After the mid level court has rendered its decision, the plaintiff or defendant has 15 days to appeal to the provincial Supreme Court after receiving the decision.  (For foreign entities that do not have addresses in China, the time is 30 days after receiving the decision.)  The appeal brief has to be filed
to the court that renders the decision.  A fee is required to start the appeal process.  If within 7 days
the appellant does not pay the fee, the appeal is then considered withdrawn.  After the fee is paid, the mid-level court then transfers the files to the provincial Supreme Court.  The same procedure is used
to appeal to the Supreme Court of China.

The court will take into account the following factors to determines the damage:

 Damage to the plaintiff
 Benefit to the defendant
 Multiple of license cost (1-3 times)
 Official restitution damage

The basic principle of determining damage is restitution.  If the damage to the plaintiff can be determined, the award is normally determined by such damage.  If the damage to the plaintiff cannot
be determined or there is no measurable damage to the plaintiff, then the benefit to the defendant is used.  However, if there is no measurable benefit or the defendant actually suffered a loss in the process, the multiple of license fees or preset restitution damage is then used.

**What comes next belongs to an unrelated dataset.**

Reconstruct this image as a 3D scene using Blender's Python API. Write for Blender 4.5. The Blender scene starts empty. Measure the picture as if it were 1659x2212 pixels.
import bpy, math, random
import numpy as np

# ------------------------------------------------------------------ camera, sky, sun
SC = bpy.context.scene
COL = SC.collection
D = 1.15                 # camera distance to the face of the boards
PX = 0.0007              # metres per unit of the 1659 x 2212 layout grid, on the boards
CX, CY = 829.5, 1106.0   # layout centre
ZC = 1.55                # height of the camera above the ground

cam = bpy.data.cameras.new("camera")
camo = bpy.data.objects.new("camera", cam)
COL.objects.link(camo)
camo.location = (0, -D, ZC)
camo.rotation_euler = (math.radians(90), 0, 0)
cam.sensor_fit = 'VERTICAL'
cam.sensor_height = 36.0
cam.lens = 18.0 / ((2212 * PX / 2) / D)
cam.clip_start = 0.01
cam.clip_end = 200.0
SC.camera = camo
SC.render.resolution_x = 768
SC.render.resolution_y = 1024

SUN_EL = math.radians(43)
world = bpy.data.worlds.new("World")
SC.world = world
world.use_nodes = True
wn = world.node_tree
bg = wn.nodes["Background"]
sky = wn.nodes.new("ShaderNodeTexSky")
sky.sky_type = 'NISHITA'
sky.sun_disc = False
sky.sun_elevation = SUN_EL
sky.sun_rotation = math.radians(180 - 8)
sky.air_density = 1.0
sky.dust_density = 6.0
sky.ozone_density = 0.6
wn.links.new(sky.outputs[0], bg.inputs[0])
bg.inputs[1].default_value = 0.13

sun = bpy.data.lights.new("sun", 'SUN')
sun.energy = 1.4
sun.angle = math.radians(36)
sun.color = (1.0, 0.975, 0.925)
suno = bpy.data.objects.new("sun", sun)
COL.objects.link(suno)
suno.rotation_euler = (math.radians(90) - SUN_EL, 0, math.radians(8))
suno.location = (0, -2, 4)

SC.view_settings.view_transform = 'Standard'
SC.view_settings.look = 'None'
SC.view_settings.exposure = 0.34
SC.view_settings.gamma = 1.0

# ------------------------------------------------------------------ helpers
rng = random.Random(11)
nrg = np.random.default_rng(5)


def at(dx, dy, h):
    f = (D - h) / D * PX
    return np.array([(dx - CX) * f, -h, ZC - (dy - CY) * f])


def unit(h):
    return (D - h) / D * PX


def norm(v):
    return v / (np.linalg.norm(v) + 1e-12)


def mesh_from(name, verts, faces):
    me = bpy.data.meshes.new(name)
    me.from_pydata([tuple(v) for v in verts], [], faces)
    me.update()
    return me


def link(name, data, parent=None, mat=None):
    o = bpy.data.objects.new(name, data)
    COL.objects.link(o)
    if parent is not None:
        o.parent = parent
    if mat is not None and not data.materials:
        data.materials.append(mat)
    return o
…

The present restitution damage is a set of numbers ranging from 5,000 RMB to 500,000 RMB.  The determination of such damage is rather arbitrary.  The judge will make a decision as to how much one should pay as restitution depending on how severe the judge considers the infringement activity is.
This method of damage determination has been greatly criticized due to its arbitrary nature. Therefore, a new method of using multiple of license fees is used today.  This method gives the
plaintiff the amount of damage equal to a multiple of the license fees the plaintiff is actually receiving. The multiple is normally one to three times.

There is no punitive damage in China.  Only restitution can be obtained.


Before filing a lawsuit if a party can show with objective proof that the infringement is in process and would caused severe harm or property damage if not stopped, then a party can apply for an
injunction to the People’s court to stop the infringing activity.


The Chinese patent law does provide a method to control exportation of infringing products from China. After obtaining the patent, a patentee can register the patent with the Chinese Customs Office by filling
out certain forms.  The Customs Office has the duty and responsibility to seize the alleged infringing product.  In practice, the Customs have almost always relied on tips from patentees or his licensees for information regarding the infringing product.  Nevertheless, this is still a way to enforce one’s patent
rights.  After the goods are seized, the patentee or his licensee can seek either administrative relief or file a lawsuit as we discussed above.